Task goal »
State only the count of lines in the listing below that hold "picture".

Available data »

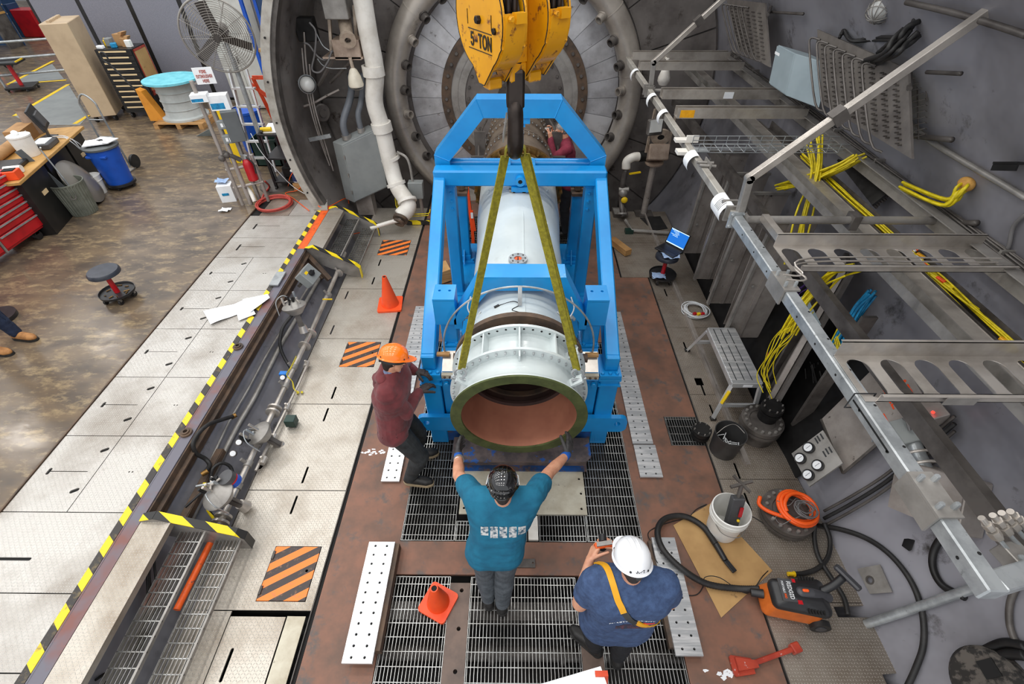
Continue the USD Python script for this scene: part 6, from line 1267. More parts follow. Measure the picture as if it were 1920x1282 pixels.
# aluminium work platform
wp = thing('work_platform', 'low aluminium work platform with slotted top on the right deck', 'work platform', (2.5, 3.85, 0))
x0, x1, y0, y1, z = 2.34, 2.655, 3.44, 4.33, .5; top = sbox(x0, y0, x1, y1)
for k in range(3):
    for j in range(3): top = top.difference(sbox(x0+.05+k*.085, y0+.04+j*.285, x0+.062+k*.085, y0+.30+j*.285))
build('top', [prism(top, -.008, (0, 0, z))], 'machined', wp, smooth=False); build('top_backing', [bbox(x0+.01, x1-.01, y0+.01, y1-.01, z-.016, z-.012)], 'black_gap', wp)
for a_, b_ in (((x0, y0), (x1, y0)), ((x0, y1), (x1, y1)), ((x0, y0), (x0, y1)), ((x1, y0), (x1, y1))): build('side_rail', [beam((*a_, z-.035), (*b_, z-.035), .025, .06)], 'alu', wp)
for sx in (0, 1):
    for sy in (0, 1):
        a_ = A((x0, x1)[sx], (y0, y1)[sy], z-.05); b_ = a_+A((-.10, .02)[sx], (-.10, .12)[sy], -.45); l_ = build('leg', [beam(a_, b_, .045, .03)], 'alu', wp); build('foot', [obx(b_+A(0, 0, .01), (.03, 0, 0), (0, .025, 0), (0, 0, .014))], 'black_rubber', l_)
for yy in (y0-.06, y1+.07): build('cross_bar', [beam((x0-.06, yy, .20), (x1+.01, yy, .20), .03, .04)], 'alu', wp)
build('label_plate', [bbox(x0+.12, x0+.22, y0-.014, y0-.0126, z-.055, z-.02)], 'paper', wp); build('warning_label', [beam((x0-.015, y0-.035, .40), (x0-.06, y0-.068, .24), .03, .032)], 'safety_yellow', wp)
# stools, laptop
def stool(lb, c, hs, rs, seat=True):
    t = thing('rolling_stool', lb, 'stool', c); c = A(*c)
    build('base_tray', [lathe([(1e-4, .085), (.19, .085), (.2, .09), (.205, .12), (.198, .12), (.19, .095), (1e-4, .095)], c, (0, 0, 1), 40)], 'black_plastic', t, smooth=40)
    build('column', [cyl(c+A(0, 0, .09), c+A(0, 0, hs-.02), .032, .028, 18)], 'red_paint', t)
    build('seat', [lathe([(1e-4, hs-.03), (rs*.9, hs-.03), (rs, hs-.02), (rs, hs+.01), (rs*.92, hs+.03), (1e-4, hs+.035)], c, (0, 0, 1), 40)], 'seat_vinyl', t, smooth=50)
    for k in range(5):
        a = 2*math.pi*k/5+.3; p = c+A(.165*math.cos(a), .165*math.sin(a), 0); w = build('caster', [cyl(p+A(-.012, 0, .034), p+A(.012, 0, .034), .034, n=18)], 'black_rubber', t); build('fork', [obx(p+A(0, 0, .065), (.018, 0, 0), (0, .014, 0), (0, 0, .022))], 'steel_grey', w)
    return t
st1 = stool('black topped red column rolling stool alone on the brown floor', (-5.12, 4.86, ZU), .40, .18)
mv = thing('loose_screws', 'brass screws scattered in the tray of the lone rolling stool', 'screws', (-5.12, 4.86, ZU+.1)); g_ = np.random.default_rng(8)
build('screws', [cyl(A(-5.12, 4.86, ZU+.102)+A(.14*math.cos(a), .14*math.sin(a), 0), A(-5.12, 4.86, ZU+.104)+A(.14*math.cos(a)+g_.normal(0, .03), .14*math.sin(a)+g_.normal(0, .03), 0), .006, n=6) for a in np.linspace(.3, 6, 9)], 'gold', mv, kind='stuff')
st2 = stool('rolling stool carrying the open laptop on the right deck', (2.25, 6.02, 0), .42, .17)
lt = thing('laptop', 'open black laptop with a blue screen on the rolling stool', 'laptop', (2.30, 6.10, .455)); lx = unit(A(.62, -.78, 0)); ly = np.cross((0, 0, 1), lx); lc_ = A(2.28, 6.10, .475)
build('keyboard_deck', [obx(lc_, lx*.17, ly*.12, A(0, 0, .012), .004)], 'black_plastic', lt); build('keys', [obx(lc_+ly*.02+A(0, 0, .0125), lx*.145, ly*.06, A(0, 0, .001))], 'steel_black', lt)
hg = lc_+ly*.12+A(0, 0, .012); su = unit(ly*.35+A(0, 0, 1)); sn = np.cross(lx, su)
build('lid', [obx(hg+su*.125+sn*-.006*0, lx*.17, su*.125, sn*.006, .003)], 'black_plastic', lt)
fs_ = -1 if sn[1] > 0 else 1
build('screen', [obx(hg+su*.128+sn*.0068*(1 if np.dot(sn, -ly) > 0 else -1), lx*.155, su*.105, sn*.0006)], 'screen_blue', lt)
sgn = 1 if np.dot(sn, -ly) > 0 else -1
build('screen_text', [obx(hg+su*(.22-.018*k)+sn*.0078*sgn-lx*(.075-.02*(k % 3)), lx*(.06-.012*(k % 3)), su*.003, sn*.0003) for k in range(5)]+[obx(hg+su*.235+sn*.0078*sgn, lx*.155, su*.006, sn*.0003), obx(hg+su*.03+sn*.0078*sgn, lx*.155, su*.008, sn*.0003)], 'screen_white', lt, kind='stuff')
def rag(lb, c, s, mt='rag_blue', seed=1, name='rag', cat='cloth'):
    t = thing(name, lb, cat, c); n = 14; V, F_ = [], []
    for i in range(n):
        for j in range(n):
            u, v = i/(n-1)-.5, j/(n-1)-.5; p = A(u*s, v*s*.8, 0); k = meshkit.fbm(A(u*4+seed, v*4, seed), 2, seed); p[2] = .006+k*s*.16; V.append(A(*c)+p+A(meshkit.noise(A(v*3, seed, 0))*s*.15, 0, 0))
    for i in range(n-1):
        for j in range(n-1): k = i*n+j; F_ += [[k, k+n, k+n+1], [k, k+n+1, k+1]]
    build('cloth', [(np.array(V), np.array(F_))], mt, t, smooth=True); return t
rag('blue white rag in the base tray of the laptop stool', (2.16, 5.96, .10), .2, seed=3); rag('blue white rag under the laptop on the stool seat', (2.26, 5.98, .445), .24, seed=6)
wc = thing('cable_coil', 'coil of white cable with red plugs on the right deck', 'cable coil', (2.55, 5.24, 0)); tb3, p3 = coil((2.55, 5.24, .002), .11, .19, 11, .05, .0085, sides=6, seed=14, jit=.012); build('cable', [tb3], 'cable_white', wc, smooth=True)
for o, mt in ((A(-.05, -.13, .075), 'red_paint'), (A(.0, -.14, .08), 'safety_yellow'), (A(.06, -.13, .075), 'red_paint')): build('plug', [obx(A(2.55, 5.24, 0)+o, (.024, .008, 0), (-.006, .02, 0), (0, 0, .016), .004)], mt, wc)
# red T-handled tool
ax = thing('red_tool', 'red painted flat ended steel tool lying across the brown floor and deck', 'tool', P(1430, 1240, z=0))
a, b = A(2.19, 1.085, .05), A(1.80, .975, .04); build('handle', [beam(a, b, .036, .026, b=.006)], 'red_worn', ax); build('knob', [obx(a, unit(a-b)*.035, np.cross((0, 0, 1), unit(a-b))*.036, A(0, 0, .03), .008)], 'red_worn', ax)
bl = Polygon([(1.83, 1.02), (1.83, .92), (1.68, .90), (1.665, .92), (1.665, 1.03), (1.68, 1.04)]); build('blade', [prism(bl, .018, (0, 0, .012))], 'red_worn', ax); build('neck', [prism(Polygon([(1.86, 1.0), (1.86, .955), (1.70, .93), (1.70, 1.02)]), .03, (0, 0, .028))], 'red_worn', ax)
# ladder end at the bottom edge
ld_ = thing('stepladder', 'top of an orange railed stepladder at the bottom edge of the picture', 'ladder', (.45, .6, 0)); zt = 1.2
lp = P(1128, 1262, z=zt); rp = P(1020, 1284, z=zt)
for k, (q, dx) in enumerate(((lp, .06), (lp+A(-.42, -.10, 0), -.06))):
    build('rail', [beam(q, A(q[0]+dx, q[1]-.30, .01), .028, .07, up=(1, 0, 0))], 'ladder_orange', ld_)
build('top_step', [obx(lp+A(-.20, -.09, -.02), (.22, .055, 0), (.02, -.07, 0), (0, 0, .012))], 'machined', ld_)
for z_ in (.3, .6, .9): f_ = (zt-z_)/zt; build('step', [obx(A(lp[0]-.20, lp[1]-.05-.30*f_, z_), (.24, .055, 0), (.01, -.045, 0), (0, 0, .01))], 'machined', ld_)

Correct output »
2